Directions
Exactly the lines from the one with "Write part 4" to the one with "if all(q is", both included, are to be printed again; leave out the rest.

Scenes as source code
....
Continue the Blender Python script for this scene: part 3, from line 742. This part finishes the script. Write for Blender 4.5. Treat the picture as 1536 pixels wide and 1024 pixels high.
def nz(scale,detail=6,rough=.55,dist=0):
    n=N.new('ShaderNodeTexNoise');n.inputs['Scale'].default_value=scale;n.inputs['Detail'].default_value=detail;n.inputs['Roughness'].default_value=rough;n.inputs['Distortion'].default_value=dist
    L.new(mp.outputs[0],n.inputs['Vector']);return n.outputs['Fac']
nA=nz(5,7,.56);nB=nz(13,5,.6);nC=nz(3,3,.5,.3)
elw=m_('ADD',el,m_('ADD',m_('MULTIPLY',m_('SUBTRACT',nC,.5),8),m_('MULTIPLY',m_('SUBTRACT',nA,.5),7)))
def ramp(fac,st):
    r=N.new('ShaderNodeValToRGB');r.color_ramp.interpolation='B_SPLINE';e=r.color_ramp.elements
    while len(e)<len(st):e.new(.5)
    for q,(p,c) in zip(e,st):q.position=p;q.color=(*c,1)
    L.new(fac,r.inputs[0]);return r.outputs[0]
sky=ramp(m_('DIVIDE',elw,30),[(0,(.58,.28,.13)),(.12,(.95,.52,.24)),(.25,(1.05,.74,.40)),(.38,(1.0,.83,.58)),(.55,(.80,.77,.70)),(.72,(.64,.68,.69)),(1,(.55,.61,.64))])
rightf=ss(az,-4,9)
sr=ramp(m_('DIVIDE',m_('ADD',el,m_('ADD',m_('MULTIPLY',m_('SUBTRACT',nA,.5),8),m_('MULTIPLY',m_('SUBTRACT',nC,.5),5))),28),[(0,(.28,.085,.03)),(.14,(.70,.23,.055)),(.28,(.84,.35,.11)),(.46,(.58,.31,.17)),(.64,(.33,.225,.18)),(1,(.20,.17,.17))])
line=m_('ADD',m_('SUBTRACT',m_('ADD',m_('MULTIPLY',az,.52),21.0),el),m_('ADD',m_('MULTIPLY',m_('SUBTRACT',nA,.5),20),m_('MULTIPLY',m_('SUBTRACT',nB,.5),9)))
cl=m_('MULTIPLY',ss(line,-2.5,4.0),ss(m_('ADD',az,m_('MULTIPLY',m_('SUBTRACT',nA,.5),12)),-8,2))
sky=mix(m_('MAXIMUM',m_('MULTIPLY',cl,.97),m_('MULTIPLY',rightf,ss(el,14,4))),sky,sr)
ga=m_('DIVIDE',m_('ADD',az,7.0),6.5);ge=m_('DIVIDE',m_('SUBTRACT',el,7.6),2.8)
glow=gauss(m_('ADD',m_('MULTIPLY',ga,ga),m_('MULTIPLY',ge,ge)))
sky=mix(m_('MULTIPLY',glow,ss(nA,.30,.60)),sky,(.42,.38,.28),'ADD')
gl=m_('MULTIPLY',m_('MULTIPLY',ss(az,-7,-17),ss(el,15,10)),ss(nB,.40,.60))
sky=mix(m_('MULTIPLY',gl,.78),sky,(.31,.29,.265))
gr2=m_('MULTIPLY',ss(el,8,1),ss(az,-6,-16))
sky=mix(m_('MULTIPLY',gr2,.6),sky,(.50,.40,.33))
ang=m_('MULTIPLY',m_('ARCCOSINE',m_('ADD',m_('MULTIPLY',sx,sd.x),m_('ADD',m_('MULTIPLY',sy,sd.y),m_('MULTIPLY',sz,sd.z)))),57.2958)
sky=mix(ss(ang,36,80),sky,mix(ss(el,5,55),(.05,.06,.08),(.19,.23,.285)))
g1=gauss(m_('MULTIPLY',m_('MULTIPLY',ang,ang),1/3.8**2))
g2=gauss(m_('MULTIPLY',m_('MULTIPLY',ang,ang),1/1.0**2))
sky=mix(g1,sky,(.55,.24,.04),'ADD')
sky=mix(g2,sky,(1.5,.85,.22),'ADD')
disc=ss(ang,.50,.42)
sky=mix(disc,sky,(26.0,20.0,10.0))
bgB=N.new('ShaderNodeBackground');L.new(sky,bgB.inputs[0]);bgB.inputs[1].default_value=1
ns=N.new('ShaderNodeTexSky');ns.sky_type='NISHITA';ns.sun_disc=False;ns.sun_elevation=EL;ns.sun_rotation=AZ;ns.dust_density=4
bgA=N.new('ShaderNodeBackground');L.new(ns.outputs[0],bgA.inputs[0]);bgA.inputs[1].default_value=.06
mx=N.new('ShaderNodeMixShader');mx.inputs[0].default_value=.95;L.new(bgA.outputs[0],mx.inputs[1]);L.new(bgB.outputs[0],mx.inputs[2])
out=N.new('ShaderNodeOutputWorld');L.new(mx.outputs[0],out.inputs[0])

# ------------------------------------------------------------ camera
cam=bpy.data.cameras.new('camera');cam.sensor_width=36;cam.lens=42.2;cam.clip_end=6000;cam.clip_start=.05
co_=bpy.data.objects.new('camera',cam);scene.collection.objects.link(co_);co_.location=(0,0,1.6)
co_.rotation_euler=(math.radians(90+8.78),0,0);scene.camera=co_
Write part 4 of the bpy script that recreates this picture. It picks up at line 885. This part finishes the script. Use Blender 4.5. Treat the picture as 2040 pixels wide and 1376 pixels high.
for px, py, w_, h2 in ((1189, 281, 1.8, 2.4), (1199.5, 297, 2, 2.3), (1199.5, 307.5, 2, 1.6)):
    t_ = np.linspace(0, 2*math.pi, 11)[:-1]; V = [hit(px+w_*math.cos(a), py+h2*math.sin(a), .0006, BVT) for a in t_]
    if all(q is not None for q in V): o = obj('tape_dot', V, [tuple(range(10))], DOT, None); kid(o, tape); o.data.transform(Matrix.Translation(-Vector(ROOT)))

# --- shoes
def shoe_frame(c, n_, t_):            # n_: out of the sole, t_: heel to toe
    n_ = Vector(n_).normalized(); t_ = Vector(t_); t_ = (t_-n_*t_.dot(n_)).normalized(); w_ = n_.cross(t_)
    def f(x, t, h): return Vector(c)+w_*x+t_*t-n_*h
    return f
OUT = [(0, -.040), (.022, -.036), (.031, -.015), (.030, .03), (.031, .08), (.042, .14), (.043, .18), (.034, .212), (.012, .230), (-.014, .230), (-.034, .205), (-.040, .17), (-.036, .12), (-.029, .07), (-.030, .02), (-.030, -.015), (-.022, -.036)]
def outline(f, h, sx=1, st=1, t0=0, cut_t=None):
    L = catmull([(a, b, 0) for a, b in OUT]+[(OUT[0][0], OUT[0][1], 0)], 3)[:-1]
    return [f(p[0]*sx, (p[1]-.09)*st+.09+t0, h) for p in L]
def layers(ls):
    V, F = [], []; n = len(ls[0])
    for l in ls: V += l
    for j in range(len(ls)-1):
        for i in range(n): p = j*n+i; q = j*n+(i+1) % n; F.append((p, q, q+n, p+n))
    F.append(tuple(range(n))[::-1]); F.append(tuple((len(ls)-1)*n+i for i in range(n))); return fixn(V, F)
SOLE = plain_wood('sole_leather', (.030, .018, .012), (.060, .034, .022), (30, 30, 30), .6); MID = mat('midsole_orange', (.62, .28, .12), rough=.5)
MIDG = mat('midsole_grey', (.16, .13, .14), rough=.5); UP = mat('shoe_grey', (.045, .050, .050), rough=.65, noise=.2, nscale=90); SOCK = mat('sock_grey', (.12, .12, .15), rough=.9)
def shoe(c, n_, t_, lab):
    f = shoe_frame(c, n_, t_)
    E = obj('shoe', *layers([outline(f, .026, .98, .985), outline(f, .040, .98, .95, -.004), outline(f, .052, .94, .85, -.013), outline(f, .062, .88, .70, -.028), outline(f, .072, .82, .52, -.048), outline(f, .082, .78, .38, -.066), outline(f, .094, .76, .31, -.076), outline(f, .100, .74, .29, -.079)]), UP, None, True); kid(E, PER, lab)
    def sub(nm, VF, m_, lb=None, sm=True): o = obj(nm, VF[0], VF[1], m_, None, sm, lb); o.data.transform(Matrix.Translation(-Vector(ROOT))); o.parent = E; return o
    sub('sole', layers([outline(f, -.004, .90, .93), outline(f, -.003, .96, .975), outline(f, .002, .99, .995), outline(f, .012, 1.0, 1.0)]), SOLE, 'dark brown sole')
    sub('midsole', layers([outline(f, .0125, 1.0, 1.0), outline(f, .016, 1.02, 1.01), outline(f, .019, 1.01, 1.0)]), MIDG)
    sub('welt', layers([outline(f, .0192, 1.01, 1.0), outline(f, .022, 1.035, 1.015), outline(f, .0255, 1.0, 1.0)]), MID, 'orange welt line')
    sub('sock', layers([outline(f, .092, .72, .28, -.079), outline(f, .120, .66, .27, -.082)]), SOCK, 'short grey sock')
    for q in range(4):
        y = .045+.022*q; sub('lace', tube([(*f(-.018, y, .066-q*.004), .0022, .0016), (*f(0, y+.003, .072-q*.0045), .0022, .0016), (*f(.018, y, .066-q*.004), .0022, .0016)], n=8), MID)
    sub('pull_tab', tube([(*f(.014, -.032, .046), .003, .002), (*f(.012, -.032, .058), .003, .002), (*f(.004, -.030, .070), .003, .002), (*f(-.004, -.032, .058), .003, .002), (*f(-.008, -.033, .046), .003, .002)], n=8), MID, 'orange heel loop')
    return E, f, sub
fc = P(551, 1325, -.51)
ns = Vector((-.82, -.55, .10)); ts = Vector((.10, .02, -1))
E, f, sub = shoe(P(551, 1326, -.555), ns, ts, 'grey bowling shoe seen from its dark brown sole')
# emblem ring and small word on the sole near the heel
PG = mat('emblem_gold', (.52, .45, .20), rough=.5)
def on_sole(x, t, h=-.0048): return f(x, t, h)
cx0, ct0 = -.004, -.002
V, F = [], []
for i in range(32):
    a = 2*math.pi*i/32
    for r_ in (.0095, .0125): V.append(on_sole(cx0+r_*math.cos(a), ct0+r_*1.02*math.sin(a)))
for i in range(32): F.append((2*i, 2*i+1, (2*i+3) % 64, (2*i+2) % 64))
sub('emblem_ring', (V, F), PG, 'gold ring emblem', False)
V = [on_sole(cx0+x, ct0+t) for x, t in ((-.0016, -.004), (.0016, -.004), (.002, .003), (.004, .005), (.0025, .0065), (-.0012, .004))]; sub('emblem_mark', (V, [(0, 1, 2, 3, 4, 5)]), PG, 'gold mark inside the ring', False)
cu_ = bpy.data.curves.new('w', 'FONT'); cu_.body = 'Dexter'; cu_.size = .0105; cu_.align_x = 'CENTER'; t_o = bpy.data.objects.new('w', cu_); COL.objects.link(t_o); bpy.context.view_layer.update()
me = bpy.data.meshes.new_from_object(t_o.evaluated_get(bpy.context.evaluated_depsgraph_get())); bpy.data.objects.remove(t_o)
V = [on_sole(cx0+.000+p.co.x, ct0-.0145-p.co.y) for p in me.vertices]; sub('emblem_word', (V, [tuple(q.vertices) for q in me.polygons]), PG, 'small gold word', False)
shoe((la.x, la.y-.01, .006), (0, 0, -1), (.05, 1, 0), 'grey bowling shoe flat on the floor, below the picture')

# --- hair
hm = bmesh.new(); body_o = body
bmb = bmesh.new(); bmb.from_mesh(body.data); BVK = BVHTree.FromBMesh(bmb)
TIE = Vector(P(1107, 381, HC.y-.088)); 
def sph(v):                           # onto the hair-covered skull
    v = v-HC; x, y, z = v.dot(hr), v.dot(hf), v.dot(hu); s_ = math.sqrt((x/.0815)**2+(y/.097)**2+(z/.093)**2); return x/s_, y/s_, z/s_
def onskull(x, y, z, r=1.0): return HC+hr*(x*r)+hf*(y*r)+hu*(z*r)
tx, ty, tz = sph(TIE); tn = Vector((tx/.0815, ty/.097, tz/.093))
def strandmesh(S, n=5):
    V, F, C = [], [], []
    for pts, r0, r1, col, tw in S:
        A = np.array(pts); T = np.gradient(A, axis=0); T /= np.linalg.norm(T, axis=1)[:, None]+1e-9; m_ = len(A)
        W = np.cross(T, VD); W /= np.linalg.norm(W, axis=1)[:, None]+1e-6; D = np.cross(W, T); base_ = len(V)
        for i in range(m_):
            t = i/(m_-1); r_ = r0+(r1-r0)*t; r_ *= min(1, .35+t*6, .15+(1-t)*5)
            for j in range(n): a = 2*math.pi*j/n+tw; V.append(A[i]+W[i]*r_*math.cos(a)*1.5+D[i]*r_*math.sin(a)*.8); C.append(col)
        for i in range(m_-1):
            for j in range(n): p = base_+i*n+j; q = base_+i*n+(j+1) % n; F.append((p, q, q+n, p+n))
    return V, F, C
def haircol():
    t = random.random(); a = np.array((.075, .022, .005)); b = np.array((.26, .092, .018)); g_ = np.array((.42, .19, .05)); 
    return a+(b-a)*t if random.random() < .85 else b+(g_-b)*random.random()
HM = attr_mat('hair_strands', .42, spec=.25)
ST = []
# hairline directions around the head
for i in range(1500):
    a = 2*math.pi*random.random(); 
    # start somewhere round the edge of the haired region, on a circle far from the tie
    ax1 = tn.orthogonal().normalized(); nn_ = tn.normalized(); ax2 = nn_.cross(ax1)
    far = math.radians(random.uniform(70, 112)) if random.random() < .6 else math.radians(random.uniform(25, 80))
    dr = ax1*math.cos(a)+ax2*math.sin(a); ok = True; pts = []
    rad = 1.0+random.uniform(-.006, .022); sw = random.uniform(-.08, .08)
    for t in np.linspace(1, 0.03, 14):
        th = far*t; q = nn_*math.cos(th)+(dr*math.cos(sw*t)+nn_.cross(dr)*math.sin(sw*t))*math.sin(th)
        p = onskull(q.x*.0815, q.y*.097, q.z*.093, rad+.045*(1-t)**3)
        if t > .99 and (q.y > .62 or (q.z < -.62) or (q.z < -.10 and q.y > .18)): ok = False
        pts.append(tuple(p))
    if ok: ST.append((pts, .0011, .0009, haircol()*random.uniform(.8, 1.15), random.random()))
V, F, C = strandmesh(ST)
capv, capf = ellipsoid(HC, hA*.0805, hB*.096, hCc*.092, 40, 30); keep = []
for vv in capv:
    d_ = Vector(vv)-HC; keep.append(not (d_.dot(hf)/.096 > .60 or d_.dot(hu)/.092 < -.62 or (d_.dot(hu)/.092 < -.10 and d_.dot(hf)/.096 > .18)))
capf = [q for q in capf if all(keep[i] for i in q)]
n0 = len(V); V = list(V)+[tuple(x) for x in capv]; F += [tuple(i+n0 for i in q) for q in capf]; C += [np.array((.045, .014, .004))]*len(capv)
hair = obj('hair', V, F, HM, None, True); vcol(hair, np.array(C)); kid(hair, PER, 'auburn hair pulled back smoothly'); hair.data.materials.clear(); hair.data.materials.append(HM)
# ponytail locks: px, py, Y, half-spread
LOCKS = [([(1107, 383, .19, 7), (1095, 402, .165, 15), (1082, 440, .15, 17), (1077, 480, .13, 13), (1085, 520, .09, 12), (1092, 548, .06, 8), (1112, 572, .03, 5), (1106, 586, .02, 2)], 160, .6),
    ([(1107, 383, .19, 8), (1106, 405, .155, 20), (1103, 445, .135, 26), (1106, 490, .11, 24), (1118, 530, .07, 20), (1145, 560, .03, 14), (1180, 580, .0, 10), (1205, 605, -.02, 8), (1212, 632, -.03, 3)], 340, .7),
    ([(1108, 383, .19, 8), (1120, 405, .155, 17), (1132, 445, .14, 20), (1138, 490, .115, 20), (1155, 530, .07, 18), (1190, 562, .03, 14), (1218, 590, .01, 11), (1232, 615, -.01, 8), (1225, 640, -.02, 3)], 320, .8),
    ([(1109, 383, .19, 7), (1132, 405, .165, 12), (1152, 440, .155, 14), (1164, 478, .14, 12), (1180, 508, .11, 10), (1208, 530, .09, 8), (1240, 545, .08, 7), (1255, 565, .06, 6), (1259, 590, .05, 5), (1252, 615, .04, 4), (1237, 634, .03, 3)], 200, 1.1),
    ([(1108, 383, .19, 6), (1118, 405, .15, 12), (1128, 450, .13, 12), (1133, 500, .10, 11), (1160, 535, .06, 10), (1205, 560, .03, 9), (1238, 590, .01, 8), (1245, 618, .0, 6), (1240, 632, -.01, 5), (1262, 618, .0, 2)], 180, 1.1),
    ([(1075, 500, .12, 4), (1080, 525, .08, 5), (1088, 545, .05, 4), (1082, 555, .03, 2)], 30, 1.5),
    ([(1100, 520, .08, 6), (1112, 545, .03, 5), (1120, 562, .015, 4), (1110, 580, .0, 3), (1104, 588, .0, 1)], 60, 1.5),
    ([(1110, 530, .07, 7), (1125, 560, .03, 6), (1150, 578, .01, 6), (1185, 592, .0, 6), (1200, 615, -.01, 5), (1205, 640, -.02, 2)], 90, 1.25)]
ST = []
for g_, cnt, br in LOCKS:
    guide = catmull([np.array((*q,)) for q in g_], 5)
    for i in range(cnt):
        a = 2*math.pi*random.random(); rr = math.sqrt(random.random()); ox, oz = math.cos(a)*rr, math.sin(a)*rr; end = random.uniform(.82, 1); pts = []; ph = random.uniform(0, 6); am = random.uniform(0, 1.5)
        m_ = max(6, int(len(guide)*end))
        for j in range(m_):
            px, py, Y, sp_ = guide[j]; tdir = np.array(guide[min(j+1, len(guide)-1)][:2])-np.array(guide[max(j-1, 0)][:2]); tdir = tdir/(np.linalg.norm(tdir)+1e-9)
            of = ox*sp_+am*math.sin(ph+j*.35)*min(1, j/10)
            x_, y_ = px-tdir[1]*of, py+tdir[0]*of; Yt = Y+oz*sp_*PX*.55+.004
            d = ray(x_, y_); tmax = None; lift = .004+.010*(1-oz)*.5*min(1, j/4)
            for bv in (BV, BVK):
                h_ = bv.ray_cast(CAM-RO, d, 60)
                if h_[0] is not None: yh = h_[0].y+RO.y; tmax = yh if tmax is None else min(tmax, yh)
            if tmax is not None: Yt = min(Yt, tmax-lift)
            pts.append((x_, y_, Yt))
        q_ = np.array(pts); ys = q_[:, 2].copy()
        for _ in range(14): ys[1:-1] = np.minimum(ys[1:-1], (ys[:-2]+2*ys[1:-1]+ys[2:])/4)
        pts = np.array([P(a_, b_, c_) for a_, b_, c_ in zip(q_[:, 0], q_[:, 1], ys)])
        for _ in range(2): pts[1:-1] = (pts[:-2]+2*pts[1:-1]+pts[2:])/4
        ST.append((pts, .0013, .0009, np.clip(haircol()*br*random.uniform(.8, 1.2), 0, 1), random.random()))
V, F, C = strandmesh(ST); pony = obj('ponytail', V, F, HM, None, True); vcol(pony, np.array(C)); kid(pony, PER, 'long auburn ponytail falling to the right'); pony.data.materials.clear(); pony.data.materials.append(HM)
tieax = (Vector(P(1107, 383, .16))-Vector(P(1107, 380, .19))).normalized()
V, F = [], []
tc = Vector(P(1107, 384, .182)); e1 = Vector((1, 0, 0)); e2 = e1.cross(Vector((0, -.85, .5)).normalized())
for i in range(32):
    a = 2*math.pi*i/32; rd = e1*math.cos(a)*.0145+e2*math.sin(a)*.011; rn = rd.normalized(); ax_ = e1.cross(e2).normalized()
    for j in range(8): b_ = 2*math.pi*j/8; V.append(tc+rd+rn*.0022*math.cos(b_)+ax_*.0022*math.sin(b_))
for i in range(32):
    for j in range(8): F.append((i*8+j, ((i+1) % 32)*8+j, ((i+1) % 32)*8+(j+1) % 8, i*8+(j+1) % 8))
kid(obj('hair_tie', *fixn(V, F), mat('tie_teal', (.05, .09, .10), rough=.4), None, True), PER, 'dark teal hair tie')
....
Solution for this exercise
Write part 4 of the bpy script that recreates this picture. It picks up at line 885. This part finishes the script. Use Blender 4.5. Treat the picture as 2040 pixels wide and 1376 pixels high.
for px, py, w_, h2 in ((1189, 281, 1.8, 2.4), (1199.5, 297, 2, 2.3), (1199.5, 307.5, 2, 1.6)):
    t_ = np.linspace(0, 2*math.pi, 11)[:-1]; V = [hit(px+w_*math.cos(a), py+h2*math.sin(a), .0006, BVT) for a in t_]
    if all(q is not None for q in V): o = obj('tape_dot', V, [tuple(range(10))], DOT, None); kid(o, tape); o.data.transform(Matrix.Translation(-Vector(ROOT)))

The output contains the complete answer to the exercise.